• _Data lines_:
begin

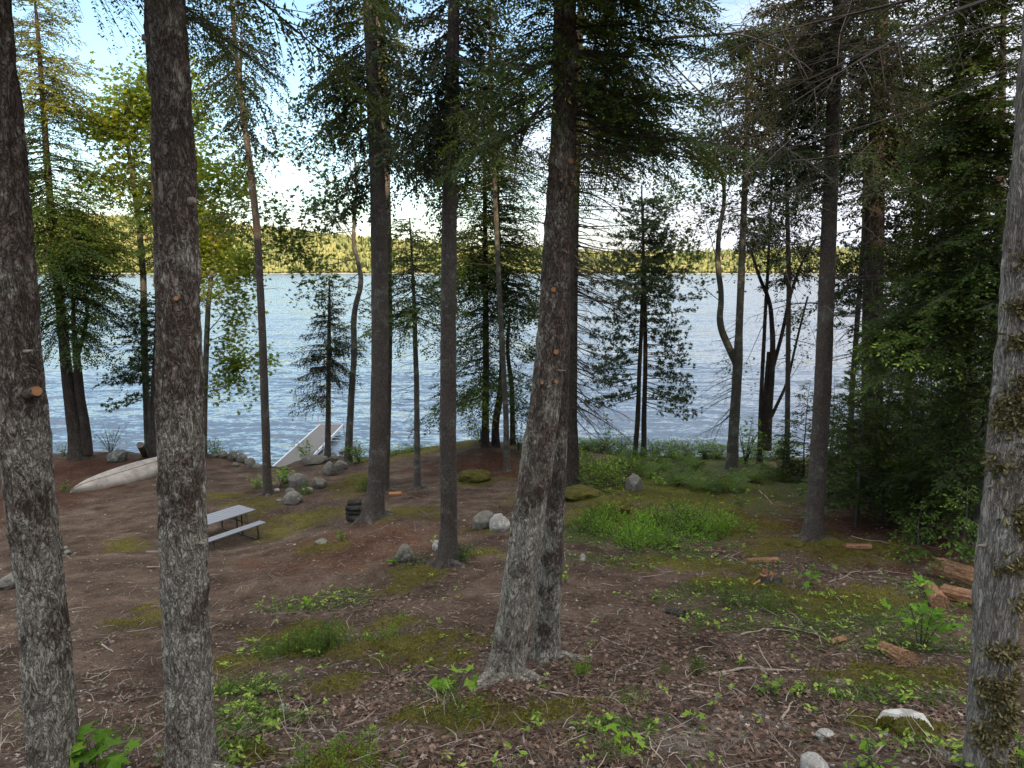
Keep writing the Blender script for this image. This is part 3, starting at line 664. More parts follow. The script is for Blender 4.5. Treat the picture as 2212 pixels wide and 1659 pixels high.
# ------------------------------------------------------------------ the trees of the photo
# two big scaly trunks on the left and the twin trunk in the middle
tree('big_spruce', 'thick scaly trunk at the left edge with a long sawn stub and pale lichen', 5.0,
     [(124,1800,98),(116,1600,98),(92,1300,98),(55,1000,99),(36,700,90),(8,300,80),(-22,-60,72),(-60,-600,62)], near=2, bk='bark_grey', ztop=20, seed=11,
     zones=[('hem',-420,-170,8,1.4,2.2,20,75,-22,-5),('hem',-1500,-500,12,1.2,2.4,90,180,-10,5)],
     extra=knots([(60,858,.032,-38,.16,'cut'),(50,760,.012,-40,.14,'dead'),(75,945,.008,-45,.10,'dead'),(60,470,.008,-50,.13,'dead'),(20,650,.02,-120,.02,'cut')], 5.0))
tree('big_spruce', 'thick dark barked trunk in front of the canoe and picnic table', 5.1,
     [(414,1800,100),(411,1600,99),(405,1350,99),(396,1150,103),(390,900,99),(387,700,95),(380,450,92),(370,200,88),(357,0,85),(330,-500,74)], near=2, bk='bark_grey', ztop=20, seed=12,
     zones=[('hem',-380,-150,7,1.2,2.0,60,110,-22,-8),('hem',-1500,-400,12,1.2,2.4,90,180,-10,5)],
     extra=knots([(408,655,.016,-70,.02,'cut'),(380,1195,.012,-172,.10,'dead'),(440,1170,.014,-25,.05,'dead'),(350,90,.03,-165,.03,'dead'),(425,440,.03,-20,.03,'dead')], 5.1))
tree('spruce_tree', 'pale lichened leaning trunk, front one of the close pair, with orange sawn knots', 7.9,
     [(1090,1462,74),(1112,1330,76),(1130,1200,75),(1160,1000,73),(1183,830,68),(1196,640,64),(1209,460,62),(1220,250,58),(1222,80,52),(1222,0,48),(1225,-500,40)], near=2, bk='bark_grey', ztop=19, seed=13, flare=1.45,
     zones=[('hem',-60,190,9,.4,.8,290,60,-30,-5,'hemlock',.75),('hem',-60,290,26,.9,1.9,5,50,-12,10,'hemlock',.42),('hem',-60,260,14,.7,1.5,180,45,-26,-5,'hemlock',.5),('hem',-260,-60,16,1.0,1.9,0,180,-24,-5,'hemlock',.5),('dead',150,420,9,.6,1.5,0,50,-10,12),
            ('hem',-1300,-200,34,1.0,2.2,90,180,-5,10)],
     extra=knots([(1238,360,.032,-60,.03,'cut'),(1236,408,.024,-35,.03,'cut'),(1205,395,.012,-80,.02,'cut'),(1188,633,.026,-95,.02,'cut'),(1195,765,.028,-70,.02,'cut'),
                  (1160,830,.020,-110,.02,'cut'),(1200,828,.022,-60,.02,'cut'),(1208,553,.013,-55,.02,'cut'),(1155,1048,.012,-70,.02,'cut'),(1190,800,.010,-50,.10,'dead')], 7.9))
tree('spruce_tree', 'darker straight trunk standing close behind the leaning lichened trunk', 8.5,
     [(1178,1416,58),(1190,1200,56),(1199,1000,52),(1207,830,50),(1212,600,44),(1218,400,38),(1222,200,34),(1226,0,30)], near=1, bk='bark_mid', ztop=17, seed=14, flare=1.5,
     zones=[('dead',480,900,9,.25,.5,-20,60,0,15),('hem',-1000,250,34,.8,1.8,20,120,-20,5,'hemlock',.35)])
# lichen covered pale tree at the right edge
def lichen(root, off, tp, rng):
    for (py, n, sp, az0) in ((560,40,.10,-100),(665,60,.06,-110),(735,70,.05,-100),(855,220,.15,-95),(890,160,.12,-130),(980,60,.10,-60),(1110,120,.12,-70),(1205,60,.06,-80),(1290,50,.08,-40),(1390,120,.06,-95),(1450,60,.05,-40),(1475,240,.08,-110),(1530,230,.11,-80),(1570,160,.09,-120),(1625,140,.08,-70),(1000,50,.1,-150)):
        a = Acc()
        for _ in range(int(n*4)):
            z = zat(py, 4.9) + rng.gauss(0, sp*.6); c, r_ = tp(z); az_ = R(az0 + rng.gauss(0, 26)); d = np.array((math.cos(az_), math.sin(az_), 0))
            p = c + d*(r_+.002) - off; e = d*.5 + np.array((rng.gauss(0,.6), rng.gauss(0,.6), rng.gauss(-.2,.8))); e /= np.linalg.norm(e)
            s_ = np.cross(e, (rng.gauss(0,1), rng.gauss(0,1), rng.gauss(0,1))); s_ /= np.linalg.norm(s_); L = rng.uniform(.014,.038); w_ = L*.4
            q = p + e*L*.5; e2 = e + np.array((rng.gauss(0,.6), rng.gauss(0,.6), rng.gauss(0,.6)))
            V = np.array([p - s_*w_*.3, p + s_*w_*.3, q + s_*w_*.6, q - s_*w_*.6, q + e2*L*.5 + s_*w_*.9, q + e2*L*.6 - s_*w_*.2]); a.add(V, np.array([(0,1,2,3),(3,2,4,5)]), rng.random())
        a.build('lichen_clump', M['lichen_tuft'], root, tint=True)
    knots([(2125,1650,.01,-150,.12,'dead'),(2100,1180,.012,-170,.05,'dead'),(2130,1050,.008,-160,.05,'dead')], 4.9)(root, off, tp, rng)
tree('cedar_tree', 'pale shaggy barked trunk at the right edge covered in brown lichen tufts', 4.9,
     [(2128,1800,88),(2135,1600,88),(2148,1400,87),(2157,1250,90),(2168,1130,92),(2178,1000,86),(2190,800,76),(2200,600,66),(2212,400,60),(2228,200,56),(2245,0,52),(2280,-500,42)], near=2, bk='bark_pale', ztop=18, seed=15, extra=lichen,
     zones=[('dead',-500,-20,8,1.2,2.4,175,50,-20,0),('hem',-1300,-700,14,1.0,2.0,90,180,0,15)])

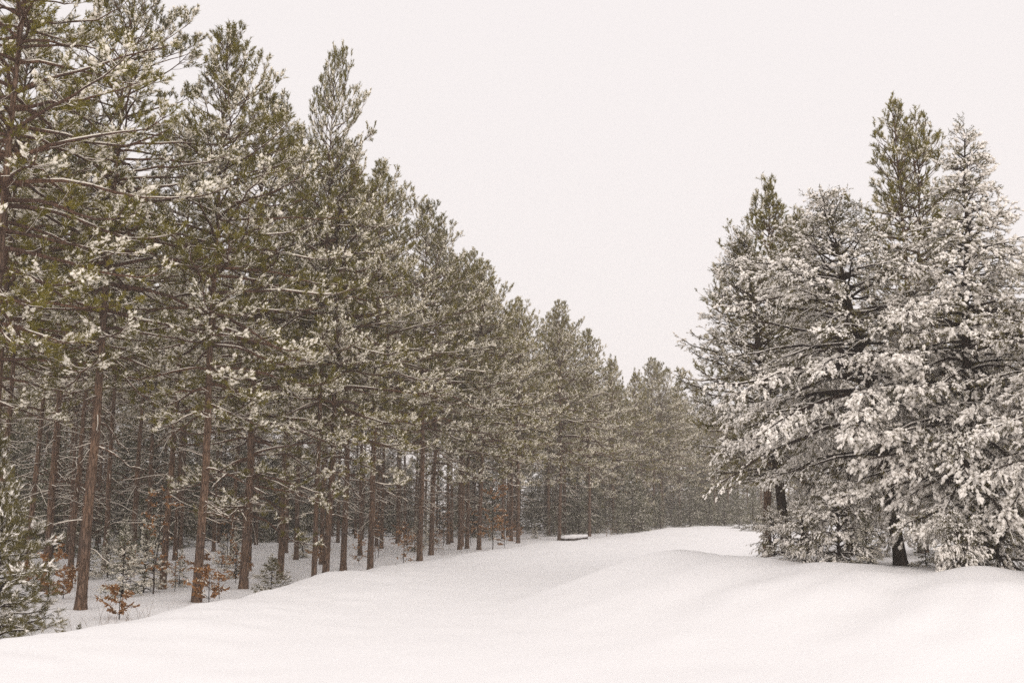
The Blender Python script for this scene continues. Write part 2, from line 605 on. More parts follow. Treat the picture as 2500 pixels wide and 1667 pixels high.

end

• _Your instructions_:
Figure out how many lines above include the string "pixels", then report that number and nothing else.

• _The output_:
2